A second university has voted to disaffiliate with Britain’s national student union following its election last month of a controversial president who is facing accusations of anti-Semitism.
Newcastle University Students’ Union (NUSU) said on Thursday that it will sever ties with the National Union of Students (NUS), just days after Lincoln University announced that it will also be breaking away from NUS. The body last month elected Malia Bouattia, who among other things has called for boycotts of Israel and support for violent Palestinian “resistance,” and opposed condemning the Islamic State.
According to NUSU President Dominic Fearon, students at Newcastle believe that NUS “no longer represents their views, does not prioritise correctly, and is not effective at achieving change.”
“The current discontent amongst students, nationally, can be measured in the number of unions considering holding referenda on their membership. We hope the NUS will acknowledge their shortcomings and will work to become the national union that students deserve and can identify with,” he added.
According to The Telegraph, in the wake of the disaffiliation votes at Newcastle and Lincoln, other university student unions, including those at Oxford and Cambridge, are considering putting their continued ties with the NUS up for a vote.
The NUS controversy comes on the heels of an investigation into allegations of anti-Semitism at the Oxford University Labour Club. The allegations emerged when the club’s co-president, Alex Chalmers, resigned his post in February after observing that many members of the club and the student Left in general “have some kind of problem with Jews.”
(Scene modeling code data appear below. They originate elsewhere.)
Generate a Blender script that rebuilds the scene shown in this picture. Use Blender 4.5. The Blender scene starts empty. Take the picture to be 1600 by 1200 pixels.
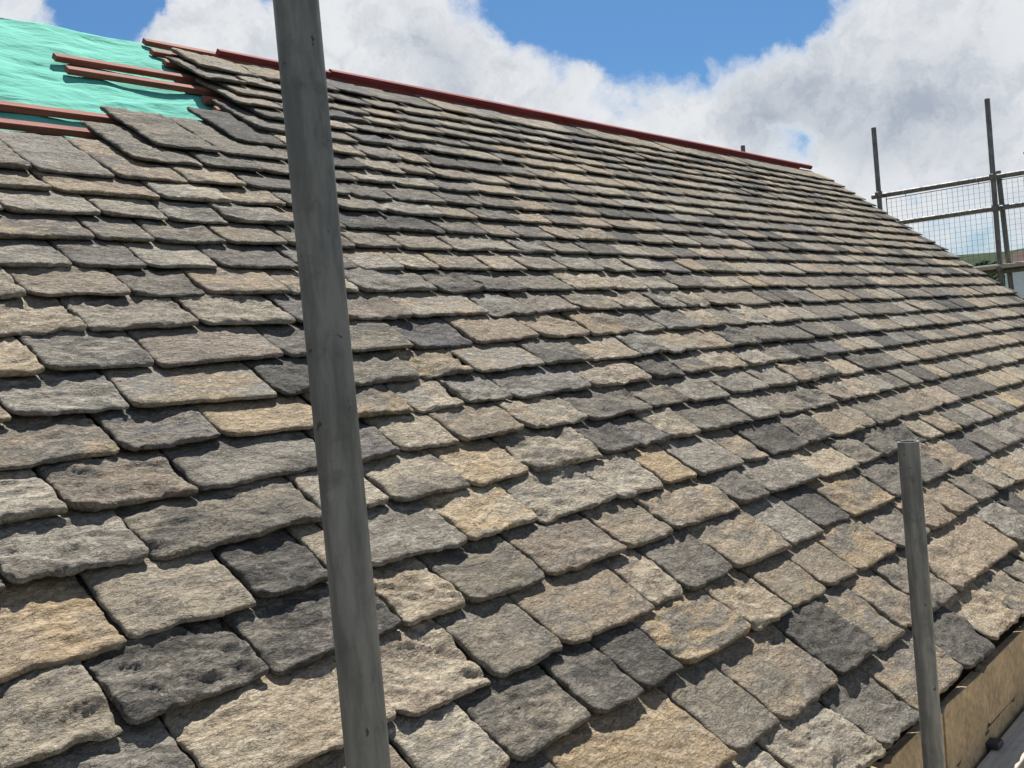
import bpy, math, random
import numpy as np
from mathutils import Vector, Matrix

# ------------------------------------------------------------------ scene, camera, world, sun
sc = bpy.context.scene
COL = sc.collection
GZ = 5.0                       # height of the camera above the ground (it stands on a scaffold deck)

cam_d = bpy.data.cameras.new("camera")
cam = bpy.data.objects.new("camera", cam_d)
COL.objects.link(cam)
rot = Matrix(((0.6456255494396136, 0.07820439854874768, -0.7596392051220274),
              (-0.7583472857535337, -0.05141069075947084, -0.6498202328843588),
              (-0.08987237674082722, 0.9956108742492032, 0.02611403790477696)))
cam.matrix_world = Matrix.Translation((0, 0, GZ)) @ rot.to_4x4()
cam_d.sensor_fit = 'HORIZONTAL'
cam_d.sensor_width = 36.0
cam_d.lens = 36.0 * 1594.21 / 1600.0
cam_d.clip_start = 0.02
cam_d.clip_end = 6000
sc.camera = cam

SUN = Vector((0.45, 0.36, 1.0)).normalized()
sun_el = math.asin(SUN.z)
sun_az = math.atan2(SUN.x, SUN.y)
sd = bpy.data.lights.new("sun", 'SUN')
sd.energy = 5.0
sd.angle = math.radians(0.5)
sd.color = (1.0, 0.955, 0.88)
so = bpy.data.objects.new("sun", sd)
COL.objects.link(so)
so.rotation_euler = SUN.to_track_quat('Z', 'Y').to_euler()
so.location = (0, 0, 30)

sc.view_settings.view_transform = 'Standard'
sc.view_settings.look = 'None'
sc.view_settings.exposure = 1.05
sc.view_settings.gamma = 1.0
sc.view_settings.use_curve_mapping = False
sc.cycles.max_bounces = 6
sc.cycles.use_denoising = True


class NT:
    """small helper for building node trees"""
    def __init__(self, tree):
        self.t = tree
        self.n = tree.nodes
        self.l = tree.links

    def node(self, typ, **kw):
        n = self.n.new(typ)
        for k, v in kw.items():
            setattr(n, k, v)
        return n

    def put(self, sock, v):
        if v is None:
            return
        if isinstance(v, bpy.types.NodeSocket):
            self.l.new(v, sock)
        else:
            if isinstance(v, (tuple, list)) and len(v) == 3 and sock.type == 'RGBA':
                v = (*v, 1)
            sock.default_value = v

    def math(self, op, a, b=None, c=None, clamp=False):
        n = self.node('ShaderNodeMath', operation=op, use_clamp=clamp)
        for i, v in enumerate((a, b, c)):
            self.put(n.inputs[i], v)
        return n.outputs[0]

    def vmath(self, op, a, b=None, out=0):
        n = self.node('ShaderNodeVectorMath', operation=op)
        self.put(n.inputs[0], a)
        self.put(n.inputs[1], b)
        return n.outputs[out]

    def noise(self, vec, scale, detail=4, rough=0.55, dist=0.0, out='Fac'):
        n = self.node('ShaderNodeTexNoise')
        self.put(n.inputs['Vector'], vec)
        n.inputs['Scale'].default_value = scale
        n.inputs['Detail'].default_value = detail
        n.inputs['Roughness'].default_value = rough
        n.inputs['Distortion'].default_value = dist
        return n.outputs[out]

    def ramp(self, fac, lo, hi, a=0.0, b=1.0):
        n = self.node('ShaderNodeMapRange', interpolation_type='SMOOTHSTEP')
        self.put(n.inputs[0], fac)
        n.inputs[1].default_value = lo
        n.inputs[2].default_value = hi
        n.inputs[3].default_value = a
        n.inputs[4].default_value = b
        return n.outputs[0]

    def mix(self, fac, a, b, blend='MIX'):
        n = self.node('ShaderNodeMix', data_type='RGBA', blend_type=blend)
        self.put(n.inputs[0], fac)
        self.put(n.inputs[6], a)
        self.put(n.inputs[7], b)
        return n.outputs[2]


world = bpy.data.worlds.new("World")
sc.world = world
world.use_nodes = True
W = NT(world.node_tree)
W.n.clear()
sky = W.node('ShaderNodeTexSky', sky_type='NISHITA', sun_disc=False)
sky.sun_elevation = sun_el
sky.sun_rotation = sun_az
sky.air_density = 1.0
sky.dust_density = 0.6
sky.ozone_density = 1.6
gen = W.node('ShaderNodeTexCoord').outputs['Generated']
warp = W.noise(gen, 7.0, 7, 0.62, out='Color')
wdir = W.vmath('ADD', gen, W.vmath('SCALE', W.vmath('SUBTRACT', warp, (0.5, 0.5, 0.5)), None))
wdir.node.inputs[1]  # second operand is the scaled offset
sc_node = [n for n in W.n if n.type == 'VECT_MATH' and n.operation == 'SCALE'][0]
sc_node.inputs['Scale'].default_value = 0.13


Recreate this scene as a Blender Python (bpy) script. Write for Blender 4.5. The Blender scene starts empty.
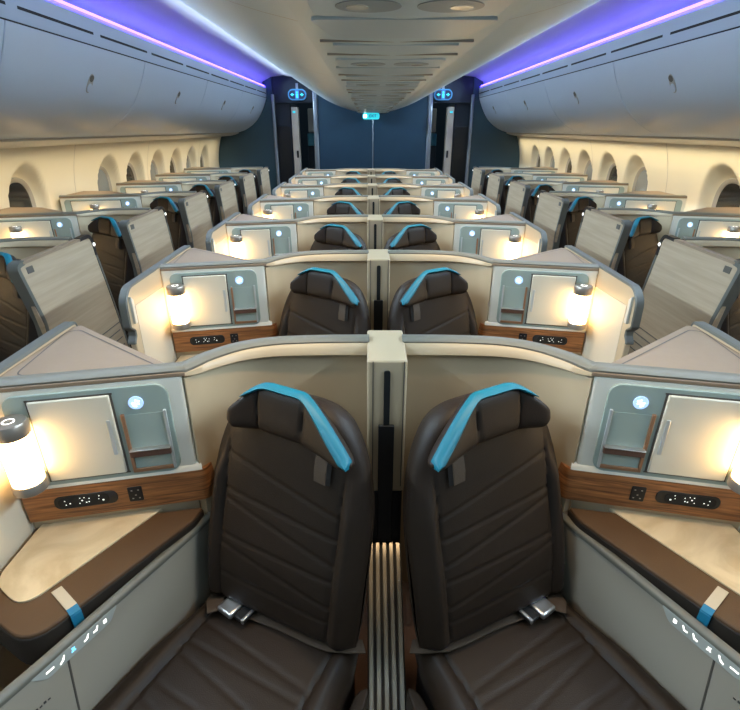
import bpy, bmesh, math, random
from mathutils import Vector, Matrix
random.seed(7)
PI = math.pi
SC = bpy.context.scene
COL = SC.collection
CX = 0.05      # centre line of the seats
CC = 0.09      # centre line of the ceiling
P = 1.05       # row pitch
YB = 9.5       # front bulkhead

# ------------------------------------------------------------------ materials
def nt(name):
    m = bpy.data.materials.new(name); m.use_nodes = True
    return m, m.node_tree, m.node_tree.nodes['Principled BSDF']

def mat(name, col, rough=0.5, metal=0.0, noise=0.0, nscale=40, bump=0.0, bscale=200, coat=0.0, spec=0.5):
    m, t, b = nt(name)
    b.inputs['Base Color'].default_value = (*col, 1)
    b.inputs['Roughness'].default_value = rough
    b.inputs['Metallic'].default_value = metal
    b.inputs['Specular IOR Level'].default_value = spec
    b.inputs['Coat Weight'].default_value = coat
    tc = t.nodes.new('ShaderNodeTexCoord')
    if noise > 0:
        n = t.nodes.new('ShaderNodeTexNoise'); n.inputs['Scale'].default_value = nscale; n.inputs['Detail'].default_value = 4
        t.links.new(tc.outputs['Object'], n.inputs['Vector'])
        r = t.nodes.new('ShaderNodeMapRange'); r.inputs[3].default_value = 1 - noise; r.inputs[4].default_value = 1 + noise
        t.links.new(n.outputs['Fac'], r.inputs[0])
        mx = t.nodes.new('ShaderNodeMix'); mx.data_type = 'RGBA'; mx.blend_type = 'MULTIPLY'
        mx.inputs[0].default_value = 1; mx.inputs[6].default_value = (*col, 1)
        t.links.new(r.outputs[0], mx.inputs[7]); t.links.new(mx.outputs[2], b.inputs['Base Color'])
    if bump > 0:
        n = t.nodes.new('ShaderNodeTexNoise'); n.inputs['Scale'].default_value = bscale; n.inputs['Detail'].default_value = 3
        t.links.new(tc.outputs['Object'], n.inputs['Vector'])
        bp = t.nodes.new('ShaderNodeBump'); bp.inputs['Strength'].default_value = bump; bp.inputs['Distance'].default_value = 0.002
        t.links.new(n.outputs['Fac'], bp.inputs['Height']); t.links.new(bp.outputs[0], b.inputs['Normal'])
    return m

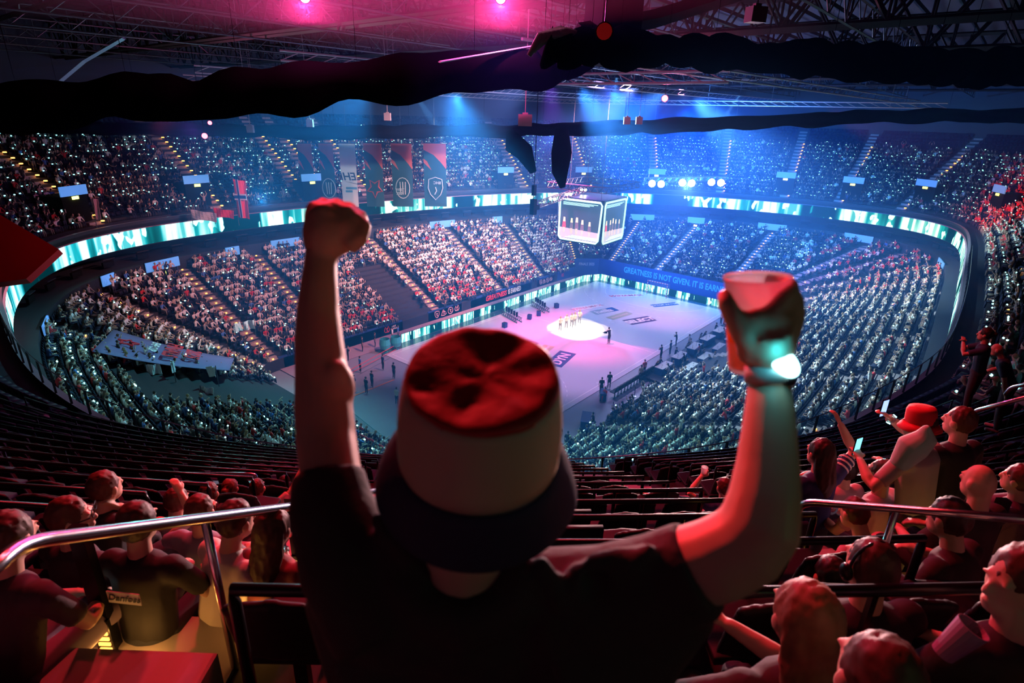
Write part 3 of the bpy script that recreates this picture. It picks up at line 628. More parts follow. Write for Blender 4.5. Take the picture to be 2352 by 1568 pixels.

In addition to the election Bouattia, delegates at the NUS convention last month entertained arguments that the Holocaust should not be commemorated. The enthusiastic reception these arguments received drew rebukes from members of Parliament. Labour MP John Mann said that the comments and the reaction to them were “inappropriate, offensive, and point to a disturbing wider ignorance about anti-Semitism” within the NUS.
After her election last month, Eylon Aslan-Levy reported on Bouattia’s record of controversial statements and activities for The Tower:
Bouattia has been widely accused of peddling conspiracy theories in her capacity as the NUS Black Students’ Officer. She is on record blaming the “Zionist lobby” for the British government’s “Prevent” anti-radicalization strategy. She has also been filmed accusing “Zionist-led media” of oppressing the global south. In the same video, subsequently removed from YouTube, she called on Muslims to support violent Palestinian “resistance” and dismissed Israeli-Palestinian peace talks as “strengthening the colonial project.”
Bouattia previously provoked national controversy in late 2014 when she opposed a resolution to condemn ISIS because “condemnation of ISIS appears to have become a justification for war and blatant Islamophobia.” The union’s subsequent rejection of the motion and endorsement of the anti-Israel boycott movement was later criticized by Israeli Prime Minister Benjamin Netanyahu.